Issues concerning a potential conflict of interest were raised at the time of Bolden’s nomination because of the nominee’s prior membership on the board of directors of GenCorp Inc., whose Aerojet subsidiary is a contractor for the space shuttle. But as Scott Pace, director of George Washington University’s Space Policy Institute observed, "This is a problem with the ethics rules when it comes to technical issues.... The community of really technically qualified experts in any particular field can be very small, and thus it can be difficult to find experts who don't have a potential for conflict."

That Bolden, a retired Marine Corps major general and veteran shuttle astronaut, would be confirmed by the Senate seemed a foregone conclusion: apart from the administration’s apparent obsession with the “narratives” of various appointees, Bolden’s record of service as a combat veteran and as an astronaut, as well as the historic character of his selection as the first African American NASA administrator, is impressive.

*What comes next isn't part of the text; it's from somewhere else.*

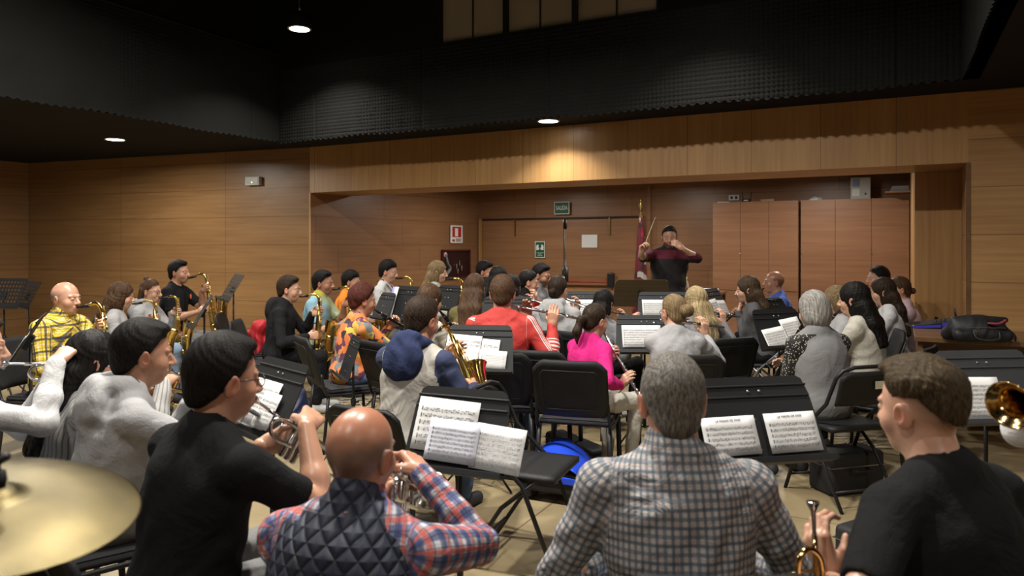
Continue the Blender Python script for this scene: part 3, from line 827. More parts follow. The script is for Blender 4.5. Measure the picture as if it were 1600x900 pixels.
# low ceiling round the raised pit
PU0, PU1, PV0, PV1 = -6.78, .46, -3.6, 6.65
mb = MB(); mb.box((-13,PV1+.02,CL),(4.2,8.0,CL+.1)); mb.box((-13,-4.4,CL),(PU0-.02,PV1+.02,CL+.1)); mb.box((PU1+.02,-4.4,CL),(4.2,PV1+.02,CL+.1))
struct('ceiling', mb, M['foam2'])
struct('ceiling_pit', MB().box((PU0-.1,PV0,PITZ),(PU1+.1,PV1+.1,PITZ+.1)), M['foam2'])
def foam(name, u0, u1, z0, z1, fn, step=.0145):
    nu = int((u1-u0)/step); nz_ = int((z1-z0)/step)
    U = np.linspace(u0, u1, nu+1); Zs = np.linspace(z0, z1, nz_+1); UU, ZZ = np.meshgrid(U, Zs, indexing='ij')
    per = .058; hgt = .020*(np.sin(2*math.pi*(UU+ZZ)/(per*1.4))*np.sin(2*math.pi*(UU-ZZ)/(per*1.4))+.25)
    seam = np.minimum(np.abs((UU % 1.55)-.775*0), 9); hgt = np.where((UU % 1.55) < .014, -.02, hgt)
    ZZ = ZZ+np.where(ZZ <= z0+1e-5, .011*np.sin(2*math.pi*UU/(per*1.4))+.006*np.sin(UU*3.1)+.004*np.sin(UU*7.7), 0)
    V = fn(UU.ravel(), ZZ.ravel(), hgt.ravel()); 
    i, j = np.meshgrid(np.arange(nu), np.arange(nz_), indexing='ij'); a = (i*(nz_+1)+j).ravel()
    Q = np.stack([a, a+nz_+1, a+nz_+2, a+1], 1)
    o = np_mesh(name, V, Q, M['foam']); o.rotation_euler = (0,0,RZ); tag(o, kind='structure'); return o
foam('wall_foam_front', PU0, PU1, CL-.03, 3.72, lambda u,z,h: np.stack([u, PV1-h, z], 1))
struct('wall_foam_backing', MB().box((PU0-.1,PV1+.021,CL),(PU1+.1,PV1+.12,3.72)), M['foam2'])
foam('wall_foam_left', PV0, PV1, CL-.03, 3.9, lambda u,z,h: np.stack([PU0+h, u, z], 1), .02)
foam('wall_foam_right', PV0, PV1, CL-.03, 3.9, lambda u,z,h: np.stack([PU1-h, u, z], 1), .02)
struct('wall_pit_upper_left', MB().box((PU0-.12,PV0,CL),(PU0-.021,PV1+.1,PITZ)), M['foam2'])
struct('wall_pit_upper_right', MB().box((PU1+.021,PV0,CL),(PU1+.12,PV1+.1,PITZ)), M['foam2'])
struct('wall_pit_behind', MB().box((PU0-.1,PV0-.1,CL),(PU1+.1,PV0,PITZ)), M['foam2'])
# clerestory windows above the foam
winw = ((-4.42,-3.60),(-3.60,-2.82),(-2.82,-1.96))
mb = MB(); mb.box((PU0-.1,PV1,3.72),(-4.42,PV1+.12,PITZ)); mb.box((-1.96,PV1,3.72),(PU1+.1,PV1+.12,PITZ)); mb.box((-4.42,PV1,4.72),(-1.96,PV1+.12,PITZ))
struct('wall_clerestory', mb, M['foam2'])
mblind = plain('window_blind', (.33,.29,.22), .7, var=.12, scale=2)
for i, (a, b) in enumerate(winw):
    w = empty('window_%d' % (i+1), (0,0,0), RZ); tag(w, kind='structure')
    fr = MB(); t = .025
    for (x0,x1,z0,z1) in ((a,b,3.72,3.74),(a,b,4.70,4.72),(a,a+t,3.74,4.70),(b-t,b,3.74,4.70)): fr.box((x0,PV1+.0,z0),(x1,PV1+.06,z1))
    fr.build('window_frame', M['steel_black'], w)
    MB().box((a+t,PV1+.05,3.74),(b-t,PV1+.07,4.70)).build('window_pane', mblind, w)
    MB().box(((a+b)/2-.006,PV1+.035,3.74),((a+b)/2+.006,PV1+.05,4.70)).build('glazing_bar', M['steel_black'], w)
# double door with frame at the back of the stage
dr = empty('door_1', (0,0,0), RZ); tag(dr, kind='structure'); y = 11.06
MB().box((-6.39,y-.05,0),(-4.86,y-.012,1.965)).build('door_leaf', M['wood_door'], dr)
MB().box((-4.85,y-.05,0),(-3.57,y-.012,1.963)).build('door_leaf', M['wood_door'], dr)
MB().box((-6.47,y-.06,1.97),(-3.50,y-.001,2.0)).build('door_lintel', plain('shadow_gap', (.03,.015,.01), .6), dr)
for u in (-6.47,-3.56): MB().box((u,y-.07,0),(u+.06,y-.001,2.0)).build('door_jamb', M['wood_beam'], dr)
brass = metal('brass_old', (.35,.27,.10), .35); redm = plain('red_bar', (.35,.03,.02), .4)
for u in (-5.75,-4.05): 
    MB().box((u-.012,y-.075,1.70),(u+.012,y-.05,1.985)).build('door_closer_rod', brass, dr)
mb = MB(); mb.cyl((-4.95,y-.13,.945),(-4.0,y-.13,.955),.016); mb.build('push_bar', redm, dr, True)
mb = MB(); mb.box((-4.06,y-.15,.87),(-3.96,y-.05,1.10)); mb.build('push_bar_bracket', M['blackplastic'], dr, bevel=.02)
MB().box((-6.2,y-.056,.60),(-3.7,y-.05,.82)).build('kick_rail', M['wood_beam'], dr)
struct('trim_stage_corner', MB().box((-3.44,y-.05,0),(-3.38,y-.001,2.58)), M['wood_rec'])
struct('trim_stage_jamb_left', MB().box((UL-.005,VB-.012,0),(UL+.02,VB,2.235)), M['wood_beam'])
struct('trim_stage_jamb_right', MB().box((UR-.02,VB-.012,0),(UR+.012,VB,2.235)), M['wood_plain'])
struct('baseboard_right', MB().box((UR+.02,VB-.02,0),(3.4,VB,.08)), M['wood_plain'])

# ---------------------------------------------------------------- ceiling lights
lamp_m = emit('lamp_diffuser', (1,.97,.90), 14)
def downlight(loc, label, power, r=.105, hang=0, spread=150, group='round ceiling lights'):
    e = empty('ceiling_light', loc); tag(e, label, 'ceiling light', group)
    MB().lathe([(r,.0),(r*1.18,-.002),(r*1.2,.006),(r,.02)], (0,0,-.012)).build('trim_ring', M['white'], e, True)
    MB().lathe([(.0005,0),(r,0),(r,.004),(.0005,.004)], (0,0,-.012)).build('diffuser', lamp_m, e)
    if hang:
        MB().lathe([(r*1.2,0),(r*1.25,.16),(.02,.18)], (0,0,-.005)).build('housing', M['steel_black'], e, True)
        MB().cyl((0,0,.17),(0,0,hang),.012).build('rod', M['steel_black'], e, True)
    l = bpy.data.lights.new('lamp', 'AREA'); l.shape = 'DISK'; l.size = r*2; l.energy = power; l.color = (1,.95,.86); l.spread = R(spread)
    lo = bpy.data.objects.new('lamp', l); C.objects.link(lo); lo.parent = e; lo.location = (0,0,-.02)
PITP, LOWP, RECP = 125, 18, 36
downlight(P(468,44,7.9), 'bright round lamp hanging in the dark raised ceiling above the saxophones', PITP*.25, hang=PITZ-P(468,44,7.9).z, spread=120)
downlight(P(857,188,7.61), 'round downlight in the low ceiling strip above the stage beam', LOWP, .10, spread=115)
downlight(P(180,217,8.93), 'round downlight in the low ceiling above the left wood wall', 60, .10, spread=170)
k = 0
for (u, v, p) in ((-1.45,5.9,.18),(-4.6,2.7,1.1),(-3.0,2.7,1.0),(-1.2,2.7,1.1),(-4.6,-.6,.4),(-1.2,-.6,.4)):
    q = rm(u, v, 3.9 if v > 5 else 4.5); downlight(q, 'added round lamp hanging in the raised ceiling above the players, outside the picture', PITP*p, hang=PITZ-q.z, spread=(100 if v > 5 else 152))  # unseen lamps, added off frame to light the room
for (u, v) in ((-5.2,9.3),(-3.0,9.3),(-.9,9.3)):
    q = rm(u, v, 2.60); downlight(q, 'unseen round downlight added in the stage ceiling behind the beam', RECP, .10, spread=170)  # hidden by the beam, added to light the stage recess
for (u, v) in ((-9.2,4.2),(-9.2,.8),(1.9,3.2),(1.9,-.5)):
    q = rm(u, v, CL); downlight(q, 'unseen round downlight added in the low ceiling beside the raised ceiling', 45 if u < 0 else 25, .10, spread=170)  # unseen side downlights, added off frame for more light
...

But the confirmation of Maj. Gen. Bolden as NASA administrator should not distract the public from larger issues surrounding the often-troubled space agency. The confirmation of Bolden occurred on the same day as the space shuttle Endeavour launched from Cape Canaveral, and coincided with the fortieth anniversary of the greatest accomplishment in NASA’s history: the historic Apollo 11 mission which brought Neil Armstrong and “Buzz” Aldrin to the surface of the moon. As was the case with several other recent shuttle missions, Endeavour is troubled by reports of foam damaging the orbiter during launch. The fortieth anniversary of the Apollo 11 mission is also a melancholy time for those Americans celebrating the anniversary of the historic moon landing; the question naturally presents itself: “If America could go to the moon in 1969, why not in 2009?”

Concerning NASA’s current prospects for human exploration of the solar system, “Buzz” Aldrin recently asserted, "The agency’s current Vision for Space Exploration will waste decades and hundreds of billions of dollars trying to reach the moon by 2020 — a glorified rehash of what we did 40 years ago. Instead of a steppingstone to Mars, NASA’s current lunar plan is a detour." At a time when budget deficits are blasting off to new heights, such an accusation is no minor matter — especially for advocates of human exploration who hope to reach beyond the narrow confines of the International Space Station and low Earth orbit.

A July 14 editorial in the Christian Science Monitor opined that the Obama administration’s approach to manned space flight is politically motivated (surprise, surprise) and confused: “Mr. Obama endorsed the 2020 lunar goal during the campaign, perhaps to win Florida and Texas where space jobs are plentiful. But a recent move in Congress for budget delay for the space agency and now a White House rethink of spaceflight have advocates wondering if Obama will be one of those presidents whose vision for humanity is largely Earth-bound.”

What is largely ignored by the media in the midst of all of the talk about the Apollo 11 anniversary and the Bolden nomination is the progress which the free market is making toward opening up non-governmental options for space flight. As the Senate weighed Bolden’s confirmation, the SpaceX corporation successfully launched a satellite on July 14 in what has been called “a milestone in commercial spaceflight after a string of failures.” And SpaceX is only one of several companies working to develop less-expensive alternatives to launching satellites and, potentially, opening up the possibility for private opportunities for people to travel into space.

Space advocacy groups such as the Mars Society and corporation such as the 4Frontiers Corporation are pursuing their own path to space exploration, rather than waiting for what they perceive to be slower — and more costly — government programs. A fitting memorial of Armstrong’s “one small step” would be a “giant leap for mankind” to the Moon, Mars, and beyond, led by those who are the inheritors and descendants of those men and women who opened the frontiers of the last “New World.”